An earthquake early-warning system is coming to California

Angela Johnston
Barbara and Howard Hornsby stand in front of their new mobile home. Their old one was damaged in the 2014 earthquake.

Three years ago a major earthquake rattled the Bay Area. Napa Valley was hit the hardest: 200 people were injured, one person died and the total financial damage in the area was almost a billion dollars. It was also the first time an experimental early warning system called Shake Alertnotified researchers of a major quake before it actually happened. If researchers secure enough funding, we may have more time to duck, cover and hold on before the next big one.

Remembering the quake

 

Barbara Hornsby is a night owl, so she was awake at 3:20 a.m. when her mobile home started violently shaking side to side.

“I was sitting at a table, reading, late,” she says. She just had a moment, then went into shock. “I thought, ‘Earthquake,’” she says.

Her husband Howard was asleep in the next room.

“It started with a really loud crack, almost as if somebody had shot a gun next to you, but there was movement, too.”

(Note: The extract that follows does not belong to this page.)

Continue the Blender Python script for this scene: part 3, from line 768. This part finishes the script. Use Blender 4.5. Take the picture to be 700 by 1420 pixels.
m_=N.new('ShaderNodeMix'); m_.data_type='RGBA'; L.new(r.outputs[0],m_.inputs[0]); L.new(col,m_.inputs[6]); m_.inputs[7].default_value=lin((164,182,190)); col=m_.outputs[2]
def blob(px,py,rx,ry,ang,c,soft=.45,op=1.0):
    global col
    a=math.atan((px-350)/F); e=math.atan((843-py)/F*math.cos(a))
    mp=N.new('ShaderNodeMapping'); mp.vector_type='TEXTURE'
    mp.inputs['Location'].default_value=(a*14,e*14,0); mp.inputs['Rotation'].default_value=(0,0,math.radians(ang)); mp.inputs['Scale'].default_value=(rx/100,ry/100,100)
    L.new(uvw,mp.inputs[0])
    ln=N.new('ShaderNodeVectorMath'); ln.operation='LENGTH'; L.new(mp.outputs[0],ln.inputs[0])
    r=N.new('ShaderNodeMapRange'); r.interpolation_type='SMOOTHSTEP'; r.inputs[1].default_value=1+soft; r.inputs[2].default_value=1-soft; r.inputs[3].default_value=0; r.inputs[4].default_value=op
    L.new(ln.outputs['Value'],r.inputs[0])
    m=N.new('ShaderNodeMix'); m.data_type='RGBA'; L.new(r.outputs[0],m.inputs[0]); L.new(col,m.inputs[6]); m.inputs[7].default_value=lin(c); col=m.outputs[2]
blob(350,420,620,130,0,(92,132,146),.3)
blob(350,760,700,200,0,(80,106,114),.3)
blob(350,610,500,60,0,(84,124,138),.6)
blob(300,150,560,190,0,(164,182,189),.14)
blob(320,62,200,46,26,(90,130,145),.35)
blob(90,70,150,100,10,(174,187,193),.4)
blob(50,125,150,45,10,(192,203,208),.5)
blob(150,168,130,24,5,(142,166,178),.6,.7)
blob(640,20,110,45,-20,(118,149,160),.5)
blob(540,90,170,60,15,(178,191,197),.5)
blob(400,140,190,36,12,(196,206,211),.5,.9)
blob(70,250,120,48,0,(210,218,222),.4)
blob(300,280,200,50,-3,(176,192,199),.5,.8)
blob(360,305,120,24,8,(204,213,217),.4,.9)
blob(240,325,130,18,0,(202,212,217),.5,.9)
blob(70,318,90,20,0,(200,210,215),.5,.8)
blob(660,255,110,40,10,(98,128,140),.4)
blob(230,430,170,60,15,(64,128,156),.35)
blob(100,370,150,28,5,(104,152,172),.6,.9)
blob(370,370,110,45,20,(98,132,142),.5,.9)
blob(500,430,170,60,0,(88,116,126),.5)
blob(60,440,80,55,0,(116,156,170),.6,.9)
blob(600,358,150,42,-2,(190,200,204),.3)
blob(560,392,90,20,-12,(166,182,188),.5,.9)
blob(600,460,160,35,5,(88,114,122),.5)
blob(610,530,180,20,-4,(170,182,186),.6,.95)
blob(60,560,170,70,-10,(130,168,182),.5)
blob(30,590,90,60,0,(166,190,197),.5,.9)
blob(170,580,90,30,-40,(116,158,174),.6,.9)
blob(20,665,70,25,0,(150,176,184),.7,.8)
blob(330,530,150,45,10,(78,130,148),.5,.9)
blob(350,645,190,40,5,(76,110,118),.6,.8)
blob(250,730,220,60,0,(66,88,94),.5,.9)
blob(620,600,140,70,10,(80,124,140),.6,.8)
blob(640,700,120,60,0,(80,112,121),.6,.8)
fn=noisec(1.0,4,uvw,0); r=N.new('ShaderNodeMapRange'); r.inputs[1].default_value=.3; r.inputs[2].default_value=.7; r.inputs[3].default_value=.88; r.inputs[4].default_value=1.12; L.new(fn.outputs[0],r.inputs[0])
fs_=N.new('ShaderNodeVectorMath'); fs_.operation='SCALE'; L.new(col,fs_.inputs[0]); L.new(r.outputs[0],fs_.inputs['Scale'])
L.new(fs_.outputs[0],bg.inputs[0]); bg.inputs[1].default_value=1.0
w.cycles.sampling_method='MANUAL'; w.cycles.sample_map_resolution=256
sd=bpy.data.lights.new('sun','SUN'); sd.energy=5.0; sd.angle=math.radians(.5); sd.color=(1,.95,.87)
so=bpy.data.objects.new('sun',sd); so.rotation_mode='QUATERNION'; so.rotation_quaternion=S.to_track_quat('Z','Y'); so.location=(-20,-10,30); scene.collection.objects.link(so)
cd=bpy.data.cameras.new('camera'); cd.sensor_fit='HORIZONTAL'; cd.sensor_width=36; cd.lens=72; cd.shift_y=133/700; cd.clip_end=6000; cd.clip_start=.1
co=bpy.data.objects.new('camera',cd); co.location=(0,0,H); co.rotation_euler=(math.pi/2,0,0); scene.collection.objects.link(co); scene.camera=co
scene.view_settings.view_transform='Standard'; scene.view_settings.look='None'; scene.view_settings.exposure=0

Howard jolted out of bed and he heard Barbara calling for help.

“The bookcase that was three feet away from me, a six-foot-tall bookcase, fell over on me, and this was one time when it really paid off to have a very inexpensive bookcase,” she remembers.

Paperback books and little copper sculptures flew off the shelves.

“One giant thump. I said, ‘I can't get out. I’m trapped. Help!’”

Howard stumbled around in the darkness, feeling his way toward Barbara.

 

“The floors were separated at a large angle and there was like a three-foot gap. I could have stepped into that,” he says.

He lifted the bookcase off her legs and they made their way toward voices outside.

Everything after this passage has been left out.